> **Short problem**:
Retype the data that follows line by line, exactly, and leave its pictures out.
+++
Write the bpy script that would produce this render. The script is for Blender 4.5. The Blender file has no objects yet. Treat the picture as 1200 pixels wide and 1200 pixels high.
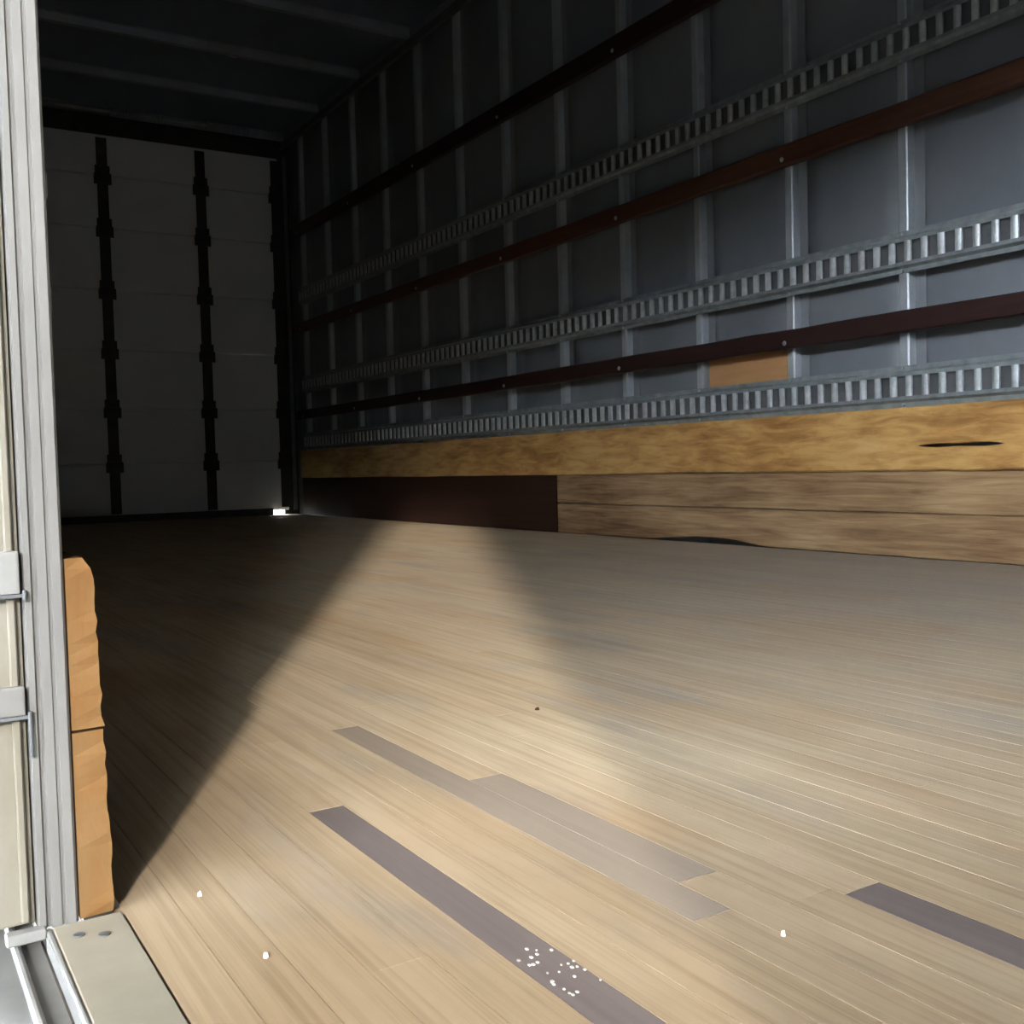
import bpy, bmesh, math, random
from mathutils import Vector, Matrix

# ------------------------------------------------------------------ camera
S = bpy.context.scene
C = S.collection
rnd = random.Random(7)
F_PX, YAW, PITCH, ROLL, CAM_H = 1218.94, 0.5564, -0.0444, -0.0260, 0.2785
cam_d = bpy.data.cameras.new('camera')
cam = bpy.data.objects.new('camera', cam_d)
C.objects.link(cam)
cam_d.sensor_fit = 'HORIZONTAL'
cam_d.sensor_width = 36.0
cam_d.lens = 36.0 * F_PX / 1200.0
cam_d.clip_start = 0.01
cam_d.clip_end = 500
fw = Vector((math.sin(YAW) * math.cos(PITCH), math.cos(YAW) * math.cos(PITCH), math.sin(PITCH)))
rt = Vector((math.cos(YAW), -math.sin(YAW), 0))
up = rt.cross(fw)
r2 = rt * math.cos(ROLL) + up * math.sin(ROLL)
u2 = -rt * math.sin(ROLL) + up * math.cos(ROLL)
M = Matrix.Identity(4)
for i in range(3):
    M[i][0], M[i][1], M[i][2] = r2[i], u2[i], -fw[i]
M.translation = (0, 0, CAM_H)
cam.matrix_world = M
S.camera = cam

# ------------------------------------------------------------------ sky, sun, exposure
SUN_AZ, SUN_EL = math.radians(27.9), math.radians(20.6)
W = bpy.data.worlds.new('sky')
S.world = W
W.use_nodes = True
bg = W.node_tree.nodes['Background']
bg.inputs[0].default_value = (0.88, 0.94, 1.0, 1)      # thin even haze
bg.inputs[1].default_value = 40.0
sd = bpy.data.lights.new('sun', 'SUN')
sun = bpy.data.objects.new('sun', sd)
C.objects.link(sun)
sd.energy = 2.7
sd.angle = math.radians(2.8)
sd.color = (1.0, 0.93, 0.81)
sun_dir = Vector((math.sin(SUN_AZ) * math.cos(SUN_EL), math.cos(SUN_AZ) * math.cos(SUN_EL), -math.sin(SUN_EL)))
sun.rotation_euler = sun_dir.to_track_quat('-Z', 'Y').to_euler()
sun.location = (-6, -10, 6)
vs = S.view_settings
vs.view_transform = 'Standard'
vs.look = 'None'
vs.gamma = 1
vs.use_curve_mapping = False
vs.exposure = 1.0

# ------------------------------------------------------------------ materials
def new_mat(name):
    m = bpy.data.materials.new(name)
    m.use_nodes = True
    nt = m.node_tree
    b = nt.nodes['Principled BSDF']
    return m, nt, b

def nd(nt, t, **kw):
    n = nt.nodes.new(t)
    for k, v in kw.items():
        setattr(n, k, v)
    return n

def ramp(nt, stops):
    r = nd(nt, 'ShaderNodeValToRGB')
    e = r.color_ramp.elements
    while len(e) < len(stops):
        e.new(0.5)
    for el, (p, c) in zip(e, stops):
        el.position = p
        el.color = (c[0], c[1], c[2], 1)
    return r

def coords(nt, scale):
    g = nd(nt, 'ShaderNodeNewGeometry')
    mp = nd(nt, 'ShaderNodeMapping')
    mp.inputs['Scale'].default_value = scale
    nt.links.new(g.outputs['Position'], mp.inputs['Vector'])
    return mp

def noise(nt, scale, detail=4, rough=0.55, vec=(1, 1, 1), dist=0.0):
    mp = coords(nt, vec)
    n = nd(nt, 'ShaderNodeTexNoise')
    n.inputs['Scale'].default_value = scale
    n.inputs['Detail'].default_value = detail
    n.inputs['Roughness'].default_value = rough
    n.inputs['Distortion'].default_value = dist
    nt.links.new(mp.outputs[0], n.inputs['Vector'])
    return n

def mix(nt, a, b, fac, mode='MIX'):
    x = nd(nt, 'ShaderNodeMix', data_type='RGBA', blend_type=mode)
    for sock, v in ((x.inputs[0], fac), (x.inputs[6], a), (x.inputs[7], b)):
        if hasattr(v, 'links') or hasattr(v, 'is_output'):
            nt.links.new(v, sock)
        elif isinstance(v, (int, float)):
            sock.default_value = v
        else:
            sock.default_value = (v[0], v[1], v[2], 1)
    return x.outputs[2]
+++
> **Exercise answer**:
Write the bpy script that would produce this render. The script is for Blender 4.5. The Blender file has no objects yet. Treat the picture as 1200 pixels wide and 1200 pixels high.
import bpy, bmesh, math, random
from mathutils import Vector, Matrix

# ------------------------------------------------------------------ camera
S = bpy.context.scene
C = S.collection
rnd = random.Random(7)
F_PX, YAW, PITCH, ROLL, CAM_H = 1218.94, 0.5564, -0.0444, -0.0260, 0.2785
cam_d = bpy.data.cameras.new('camera')
cam = bpy.data.objects.new('camera', cam_d)
C.objects.link(cam)
cam_d.sensor_fit = 'HORIZONTAL'
cam_d.sensor_width = 36.0
cam_d.lens = 36.0 * F_PX / 1200.0
cam_d.clip_start = 0.01
cam_d.clip_end = 500
fw = Vector((math.sin(YAW) * math.cos(PITCH), math.cos(YAW) * math.cos(PITCH), math.sin(PITCH)))
rt = Vector((math.cos(YAW), -math.sin(YAW), 0))
up = rt.cross(fw)
r2 = rt * math.cos(ROLL) + up * math.sin(ROLL)
u2 = -rt * math.sin(ROLL) + up * math.cos(ROLL)
M = Matrix.Identity(4)
for i in range(3):
    M[i][0], M[i][1], M[i][2] = r2[i], u2[i], -fw[i]
M.translation = (0, 0, CAM_H)
cam.matrix_world = M
S.camera = cam

# ------------------------------------------------------------------ sky, sun, exposure
SUN_AZ, SUN_EL = math.radians(27.9), math.radians(20.6)
W = bpy.data.worlds.new('sky')
S.world = W
W.use_nodes = True
bg = W.node_tree.nodes['Background']
bg.inputs[0].default_value = (0.88, 0.94, 1.0, 1)      # thin even haze
bg.inputs[1].default_value = 40.0
sd = bpy.data.lights.new('sun', 'SUN')
sun = bpy.data.objects.new('sun', sd)
C.objects.link(sun)
sd.energy = 2.7
sd.angle = math.radians(2.8)
sd.color = (1.0, 0.93, 0.81)
sun_dir = Vector((math.sin(SUN_AZ) * math.cos(SUN_EL), math.cos(SUN_AZ) * math.cos(SUN_EL), -math.sin(SUN_EL)))
sun.rotation_euler = sun_dir.to_track_quat('-Z', 'Y').to_euler()
sun.location = (-6, -10, 6)
vs = S.view_settings
vs.view_transform = 'Standard'
vs.look = 'None'
vs.gamma = 1
vs.use_curve_mapping = False
vs.exposure = 1.0

# ------------------------------------------------------------------ materials
def new_mat(name):
    m = bpy.data.materials.new(name)
    m.use_nodes = True
    nt = m.node_tree
    b = nt.nodes['Principled BSDF']
    return m, nt, b

def nd(nt, t, **kw):
    n = nt.nodes.new(t)
    for k, v in kw.items():
        setattr(n, k, v)
    return n

def ramp(nt, stops):
    r = nd(nt, 'ShaderNodeValToRGB')
    e = r.color_ramp.elements
    while len(e) < len(stops):
        e.new(0.5)
    for el, (p, c) in zip(e, stops):
        el.position = p
        el.color = (c[0], c[1], c[2], 1)
    return r

def coords(nt, scale):
    g = nd(nt, 'ShaderNodeNewGeometry')
    mp = nd(nt, 'ShaderNodeMapping')
    mp.inputs['Scale'].default_value = scale
    nt.links.new(g.outputs['Position'], mp.inputs['Vector'])
    return mp

def noise(nt, scale, detail=4, rough=0.55, vec=(1, 1, 1), dist=0.0):
    mp = coords(nt, vec)
    n = nd(nt, 'ShaderNodeTexNoise')
    n.inputs['Scale'].default_value = scale
    n.inputs['Detail'].default_value = detail
    n.inputs['Roughness'].default_value = rough
    n.inputs['Distortion'].default_value = dist
    nt.links.new(mp.outputs[0], n.inputs['Vector'])
    return n

def mix(nt, a, b, fac, mode='MIX'):
    x = nd(nt, 'ShaderNodeMix', data_type='RGBA', blend_type=mode)
    for sock, v in ((x.inputs[0], fac), (x.inputs[6], a), (x.inputs[7], b)):
        if hasattr(v, 'links') or hasattr(v, 'is_output'):
            nt.links.new(v, sock)
        elif isinstance(v, (int, float)):
            sock.default_value = v
        else:
            sock.default_value = (v[0], v[1], v[2], 1)
    return x.outputs[2]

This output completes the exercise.